Un communicant habile
Plus de dix ans après son éclosion, Drake a atteint les sommets de son art. Il peut enfin assouvir sa lubie des piscines, lui qui avouait, toujours au magazine américain Rolling Stone, rêver "d'avoir la plus grande piscine résidentielle de la planète". Ses comptes Instagram et Twitter sont respectivement suivis par 143 millions et 39 millions d'abonnés. "Même les gens qui n'ont pas entendu sa musique ont entendu parler de lui, il sait occuper l'espace médiatique", relève Brice Bossavie.
L'artiste maîtrise les codes de la communication. Ses pas de danse dans le clip du titre Hotline Bling sont devenus des mèmes, chaque pochette d'album est scrutée et disséquée. Celle de Certified Lover Boy, pensée par l'artiste britannique Damien Hirst, avec 12 emojis de femmes enceintes, a été moquée, notait GQ en 2021. Tout comme celle de For All The Dogs, dessinée par Adonis, son fils de 5 ans.
L'artiste ne manque pas non plus de second degré, comme le montrent certains de ses passages au "Saturday Night Live", l'émission humoristique culte aux Etats-Unis. Assez en tout cas pour s'offrir, pour 6 000 dollars, une œuvre de l'artiste américain Patrick Martinez où il est écrit "Less Drake, More Tupac" ("moins de Drake, plus de Tupac"), pour se moquer du rap pas assez "gangsta" du Canadien. "Je l'adore, assure l'artiste à propos de ce tableau dans The Hollywood Reporter. Les gens ont droit à leur opinion, mais cette opinion, je préfère qu'elle soit ici plutôt que n'importe où ailleurs."
Le prince de la ville
Drake peut aussi faire office d'incubateur des tendances musicales actuelles. Le rap et le RnB bien sûr, mais aussi l'electro, l'afrotrap ou encore le raggaeton. Certains détracteurs l'accusent de se les approprier et d'invisibiliser des artistes. "Il est très fort pour sentir les tendances et les intégrer à sa musique, éclaire Brice Bossavie. Il prend à tous ces nouveaux genres, mais redonne souvent en offrant sa visibilité à quelques artistes." Ainsi, le trio de rappeurs d'Atlanta Migos, très connu aux Etats-Unis, a franchi un cap de popularité avec la participation du Canadien sur le titre Versace. La carrière de la chanteuse britannique Jorja Smith a également été boostée après son duo avec Drake sur Get it together. Les Canadiens qui composent le groupe Majid Jordan ou The Weeknd ont aussi bénéficié de cette vitrine à leurs débuts.

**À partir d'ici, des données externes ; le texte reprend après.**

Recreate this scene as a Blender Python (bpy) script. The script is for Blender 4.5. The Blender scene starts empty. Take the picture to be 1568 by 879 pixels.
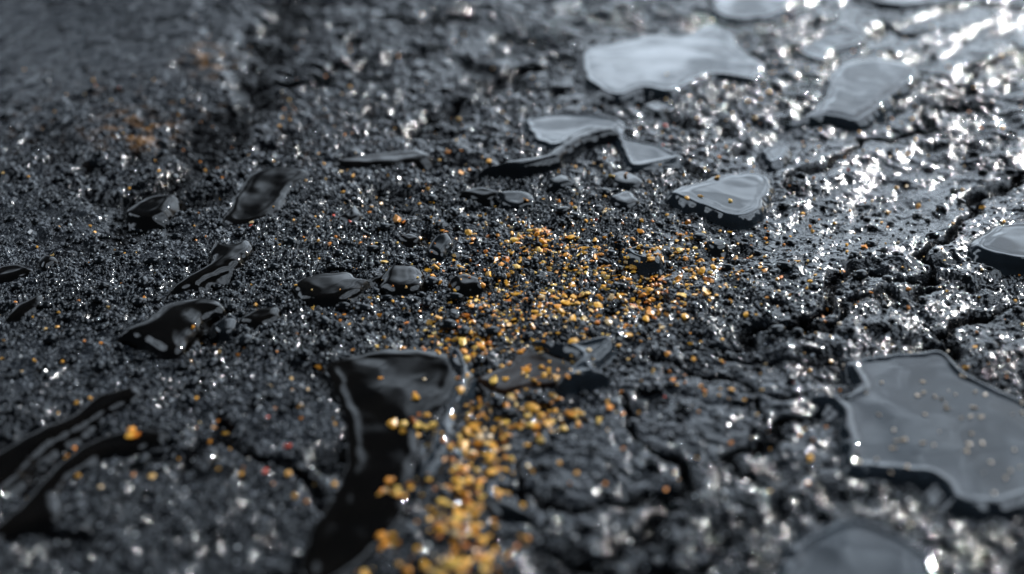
import bpy, math, numpy as np
rng=np.random.default_rng(7)
# ---------------- camera model (units: 1 = 10 cm) ----------------
PITCH=math.radians(32); LENS=40.0; T=18.0/LENS; CH=1.0
cp,sp=math.cos(PITCH),math.sin(PITCH)
def plan(px,py):
    px=np.asarray(px,float);py=np.asarray(py,float)
    u=(px-784)/784*T; v=-(py-440)/784*T
    dy=cp+v*sp; dz=-sp+v*cp
    t=-CH/dz
    return u*t, dy*t
def survey(x,y):
    d=y*cp+CH*sp; up=y*sp-CH*cp
    return 784+784/T*x/d, 440-784/T*up/d
# ---------------- noise ----------------
def _h(ix,iy,s):
    n=(ix.astype(np.int64)*374761393+iy.astype(np.int64)*668265263+s*974711)&0x7fffffff
    n=((n^(n>>13))*1274126177)&0x7fffffff
    n=((n^(n>>15))*2246822519)&0x7fffffff
    return (n^(n>>16))&0xffff
def perlin(x,y,s=0):
    ix=np.floor(x).astype(np.int64);iy=np.floor(y).astype(np.int64)
    fx=(x-ix);fy=(y-iy)
    u=fx*fx*fx*(fx*(fx*6-15)+10);v=fy*fy*fy*(fy*(fy*6-15)+10)
    def g(a,b,dx,dy):
        an=_h(ix+a,iy+b,s)*(2*math.pi/65536)
        return np.cos(an)*dx+np.sin(an)*dy
    a=g(0,0,fx,fy);b=g(1,0,fx-1,fy);c=g(0,1,fx,fy-1);d=g(1,1,fx-1,fy-1)
    return ((a+(b-a)*u)*(1-v)+(c+(d-c)*u)*v)*1.5
def fbm(x,y,o,s=0,g=0.5):
    r=0;a=1
    for i in range(o):
        r=r+a*perlin(x,y,s+i*17);x=x*2.03+3.1;y=y*2.03+1.7;a*=g
    return r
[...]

"Quand un artiste populaire avec de la crédibilité amène un son que vous n'avez pas l'habitude d'entendre, cela permet de le populariser."
Nicolas du Roy, directeur éditorial de Spotify Franceà franceinfo
Une crédibilité qui a rendu service à Apple au moment du lancement de son service de streaming, Apple Music. "Drake nous a presque à lui seul aidés à devenir culturellement pertinents dès le jour de notre lancement [en 2015]", abonde Robert Kondrk, vice-président des applications et du contenu multimédia chez Apple Music, dans The Hollywood Reporter.

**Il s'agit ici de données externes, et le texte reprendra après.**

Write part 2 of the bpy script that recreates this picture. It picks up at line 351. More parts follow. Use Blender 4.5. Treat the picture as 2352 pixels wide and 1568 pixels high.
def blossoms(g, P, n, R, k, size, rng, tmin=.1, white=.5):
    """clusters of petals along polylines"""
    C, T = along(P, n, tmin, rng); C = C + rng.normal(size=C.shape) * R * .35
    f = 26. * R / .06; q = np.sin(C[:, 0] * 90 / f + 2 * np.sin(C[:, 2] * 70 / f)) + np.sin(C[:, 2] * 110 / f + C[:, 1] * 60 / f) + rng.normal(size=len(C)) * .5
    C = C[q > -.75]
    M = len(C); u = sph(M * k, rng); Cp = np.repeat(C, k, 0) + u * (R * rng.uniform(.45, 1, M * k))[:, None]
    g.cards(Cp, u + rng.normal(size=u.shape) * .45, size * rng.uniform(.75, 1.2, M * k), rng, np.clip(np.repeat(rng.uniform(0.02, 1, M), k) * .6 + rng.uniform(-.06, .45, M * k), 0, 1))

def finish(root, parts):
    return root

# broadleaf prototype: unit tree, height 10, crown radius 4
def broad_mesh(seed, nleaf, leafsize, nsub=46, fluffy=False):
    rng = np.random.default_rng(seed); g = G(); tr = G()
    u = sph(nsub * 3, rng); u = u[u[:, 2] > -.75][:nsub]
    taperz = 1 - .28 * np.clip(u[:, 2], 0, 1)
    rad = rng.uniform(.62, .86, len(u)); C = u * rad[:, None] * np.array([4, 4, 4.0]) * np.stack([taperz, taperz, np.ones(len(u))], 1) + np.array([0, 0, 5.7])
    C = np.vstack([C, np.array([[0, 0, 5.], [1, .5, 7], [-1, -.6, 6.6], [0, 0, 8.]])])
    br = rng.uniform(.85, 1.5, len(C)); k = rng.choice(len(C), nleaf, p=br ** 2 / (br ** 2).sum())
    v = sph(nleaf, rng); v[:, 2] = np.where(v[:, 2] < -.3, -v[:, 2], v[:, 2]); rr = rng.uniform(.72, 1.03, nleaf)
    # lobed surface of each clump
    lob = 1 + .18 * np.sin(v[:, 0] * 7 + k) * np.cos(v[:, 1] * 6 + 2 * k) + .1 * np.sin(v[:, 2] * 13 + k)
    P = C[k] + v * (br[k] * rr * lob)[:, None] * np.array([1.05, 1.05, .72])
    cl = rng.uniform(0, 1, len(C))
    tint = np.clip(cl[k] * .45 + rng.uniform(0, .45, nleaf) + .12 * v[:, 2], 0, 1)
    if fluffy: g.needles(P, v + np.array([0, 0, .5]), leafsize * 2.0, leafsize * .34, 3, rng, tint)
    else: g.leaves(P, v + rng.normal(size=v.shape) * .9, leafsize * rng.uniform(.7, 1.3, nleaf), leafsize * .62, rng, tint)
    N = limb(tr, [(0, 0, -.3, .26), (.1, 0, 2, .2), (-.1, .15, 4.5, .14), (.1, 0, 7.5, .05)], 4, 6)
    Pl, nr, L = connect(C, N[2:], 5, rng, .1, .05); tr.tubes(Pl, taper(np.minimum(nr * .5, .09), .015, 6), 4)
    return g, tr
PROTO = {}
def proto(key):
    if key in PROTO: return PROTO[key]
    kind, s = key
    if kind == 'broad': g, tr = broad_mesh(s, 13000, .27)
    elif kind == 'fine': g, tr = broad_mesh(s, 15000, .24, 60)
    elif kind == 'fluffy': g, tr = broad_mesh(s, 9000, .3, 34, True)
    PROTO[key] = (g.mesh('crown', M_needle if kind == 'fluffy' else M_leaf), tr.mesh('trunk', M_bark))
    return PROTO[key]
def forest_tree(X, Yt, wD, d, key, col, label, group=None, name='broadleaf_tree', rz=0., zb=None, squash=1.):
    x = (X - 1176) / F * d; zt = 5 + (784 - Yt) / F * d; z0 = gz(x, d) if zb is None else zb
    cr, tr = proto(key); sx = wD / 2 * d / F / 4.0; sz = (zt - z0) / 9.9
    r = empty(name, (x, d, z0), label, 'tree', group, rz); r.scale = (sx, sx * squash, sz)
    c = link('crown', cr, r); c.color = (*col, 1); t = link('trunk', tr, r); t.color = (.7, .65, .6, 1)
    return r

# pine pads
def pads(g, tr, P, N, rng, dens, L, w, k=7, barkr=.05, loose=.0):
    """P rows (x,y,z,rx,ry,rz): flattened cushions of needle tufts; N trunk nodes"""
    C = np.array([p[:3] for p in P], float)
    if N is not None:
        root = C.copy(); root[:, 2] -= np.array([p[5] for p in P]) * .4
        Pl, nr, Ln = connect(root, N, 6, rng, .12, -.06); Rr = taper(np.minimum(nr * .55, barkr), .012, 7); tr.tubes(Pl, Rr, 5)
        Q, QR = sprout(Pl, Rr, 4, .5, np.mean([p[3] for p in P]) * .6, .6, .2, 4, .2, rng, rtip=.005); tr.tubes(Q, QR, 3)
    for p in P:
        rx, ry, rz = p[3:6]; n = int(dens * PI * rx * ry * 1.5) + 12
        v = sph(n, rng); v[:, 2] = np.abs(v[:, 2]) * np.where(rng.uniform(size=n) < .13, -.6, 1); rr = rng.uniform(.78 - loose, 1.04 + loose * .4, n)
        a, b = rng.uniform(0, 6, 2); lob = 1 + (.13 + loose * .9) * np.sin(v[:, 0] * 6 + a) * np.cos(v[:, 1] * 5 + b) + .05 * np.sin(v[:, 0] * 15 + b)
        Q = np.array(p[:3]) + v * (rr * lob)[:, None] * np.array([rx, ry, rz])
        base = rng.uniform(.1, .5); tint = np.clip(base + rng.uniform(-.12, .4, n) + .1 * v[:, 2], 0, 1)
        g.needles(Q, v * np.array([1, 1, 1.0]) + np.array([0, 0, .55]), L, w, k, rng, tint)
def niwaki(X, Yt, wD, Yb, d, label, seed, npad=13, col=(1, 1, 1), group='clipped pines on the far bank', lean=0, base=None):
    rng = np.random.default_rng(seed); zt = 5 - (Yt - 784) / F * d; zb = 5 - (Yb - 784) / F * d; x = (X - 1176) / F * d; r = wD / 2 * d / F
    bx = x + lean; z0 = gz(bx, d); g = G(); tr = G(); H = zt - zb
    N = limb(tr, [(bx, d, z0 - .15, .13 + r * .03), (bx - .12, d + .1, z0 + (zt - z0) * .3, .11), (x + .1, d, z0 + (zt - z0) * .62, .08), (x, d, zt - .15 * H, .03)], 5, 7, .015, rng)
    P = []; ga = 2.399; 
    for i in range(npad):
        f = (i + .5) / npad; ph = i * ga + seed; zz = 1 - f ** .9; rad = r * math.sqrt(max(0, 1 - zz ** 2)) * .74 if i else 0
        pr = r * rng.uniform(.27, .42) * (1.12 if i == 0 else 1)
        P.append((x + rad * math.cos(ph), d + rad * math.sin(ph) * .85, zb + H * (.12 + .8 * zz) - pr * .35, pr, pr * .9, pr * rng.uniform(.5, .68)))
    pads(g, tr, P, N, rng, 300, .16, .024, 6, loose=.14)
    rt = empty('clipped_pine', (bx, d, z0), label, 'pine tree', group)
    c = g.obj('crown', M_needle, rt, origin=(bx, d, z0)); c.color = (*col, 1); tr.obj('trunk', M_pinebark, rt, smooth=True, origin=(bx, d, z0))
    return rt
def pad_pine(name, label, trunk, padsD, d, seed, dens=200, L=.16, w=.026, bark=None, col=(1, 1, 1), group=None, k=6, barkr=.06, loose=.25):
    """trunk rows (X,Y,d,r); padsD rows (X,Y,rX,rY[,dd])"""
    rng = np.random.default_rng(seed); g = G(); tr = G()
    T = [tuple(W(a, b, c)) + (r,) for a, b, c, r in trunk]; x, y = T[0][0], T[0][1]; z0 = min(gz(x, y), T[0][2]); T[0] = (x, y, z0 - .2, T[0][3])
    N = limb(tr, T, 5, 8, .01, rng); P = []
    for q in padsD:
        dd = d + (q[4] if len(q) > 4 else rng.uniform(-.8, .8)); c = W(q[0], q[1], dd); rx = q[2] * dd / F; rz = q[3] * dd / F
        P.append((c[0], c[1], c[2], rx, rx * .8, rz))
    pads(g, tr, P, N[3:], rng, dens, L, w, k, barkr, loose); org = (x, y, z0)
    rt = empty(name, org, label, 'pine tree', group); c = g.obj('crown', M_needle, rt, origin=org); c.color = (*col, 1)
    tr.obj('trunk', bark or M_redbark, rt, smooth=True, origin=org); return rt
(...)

Premier supporter de la franchise NBA des Raptors – il s'affiche systématiquement au premier rang lors des matchs à domicile de son équipe – Drake est devenu si influent à Toronto que le maire lui a remis les clés de la ville en février 2016. "Cela me paraissait légitime de lui accorder cette reconnaissance. Drake a une stature internationale, c'est une source d'inspiration pour les jeunes d'ici, et il donne énormément à la ville", justifie l'ancien maire John Tory dans Society. Il s'est même assis sur la Tour CN, l'emblème de la métropole, pour la pochette de l'album Views, sorti la même année. Être au sommet, Drake en a définitivement pris l'habitude.